Un pas supplémentaire est franchi en 1882, dans la préface à l’édition russe du Manifeste, dans laquelle Marx et Engels envisagent à la fois la possibilité d’un socialisme paysan faisant l’économie du stade capitaliste, et celle d’une révolution menée directement depuis le mir qui donnerait le la aux révolutions prolétariennes européennes plutôt que l’inverse, avant une jonction des révolutions garantissant leur succès mutuel.

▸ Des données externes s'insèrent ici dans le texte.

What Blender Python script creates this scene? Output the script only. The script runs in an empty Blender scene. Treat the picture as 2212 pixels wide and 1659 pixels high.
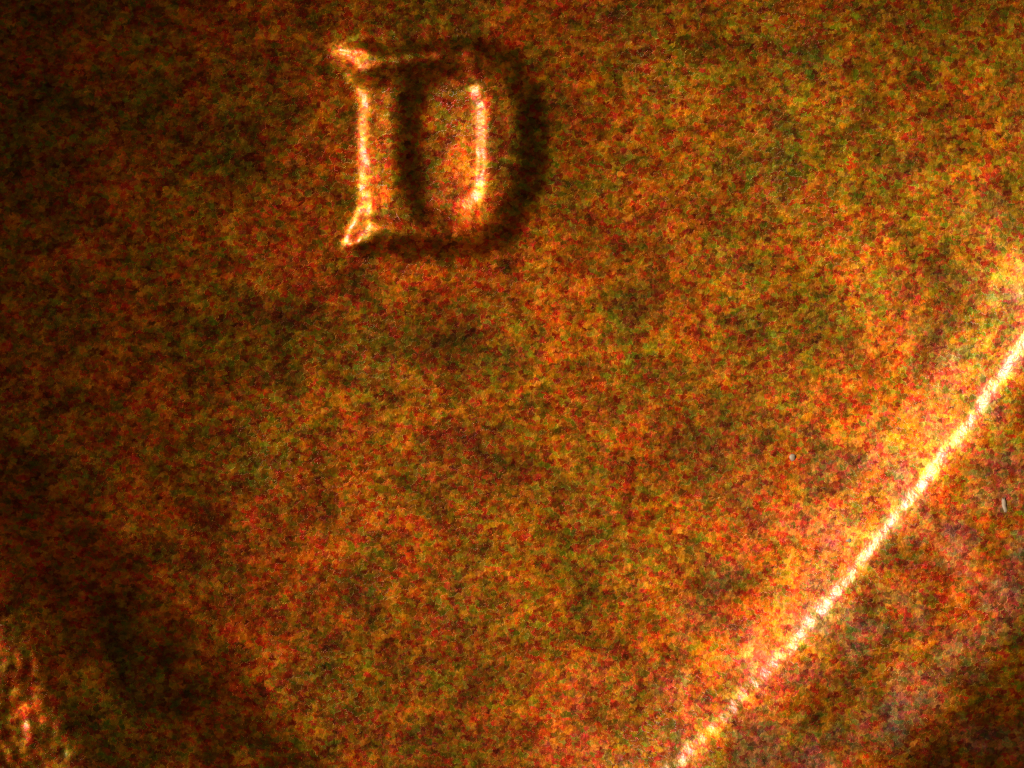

“La tâche du ‘Manifeste communiste’, c’était de proclamer la disparition inévitable et imminente de l’actuelle propriété bourgeoise. Or, en Russie, à côté d’un ordre capitaliste qui se développe avec une hâte fébrile, à côté de la propriété foncière bourgeoise seulement en train de se constituer, nous constatons que plus de la moitié du sol forme la propriété commune des paysans. Une question se pose donc : la commune paysanne russe – forme, il est vrai, très désagrégée déjà de propriété commune primitive du sol – peut-elle se transformer directement en une forme communiste supérieure de la propriété foncière ? Ou bien devra-t-elle subir préalablement le même procès de dissolution qui se manifeste dans l’évolution historique de l’Occident ? La seule réponse que l’on puisse actuellement faire à cette question est la suivante : si la révolution russe devient le signal d’une révolution ouvrière à l’Occident de façon que les deux révolutions se complètent, l’actuelle propriété commune russe peut devenir le point de départ d’une évolution communiste”
Friedrich Engels, Karl Marx, préface à l’édition russe du Manifeste du parti communiste, 1882
Ainsi, on le voit, si la classe paysanne ne cesse d’être envisagée comme une force d’appoint décisive à tout processus révolutionnaire prolétarien, elle est regardée différemment selon que la focale est placée sur la France des années 1840-1850 ou sur la Russie des années 1880. Dans ce dernier cas, les jugements sévères et les procès en réaction laissent la place à la conception d’une classe potentiellement progressiste pouvant avoir un rôle actif à jouer dans la préservation de la commune agraire et son évolution vers une « forme supérieure » à même d’entraîner dans son sillage l’ensemble de la, voire des sociétés, vers le communisme.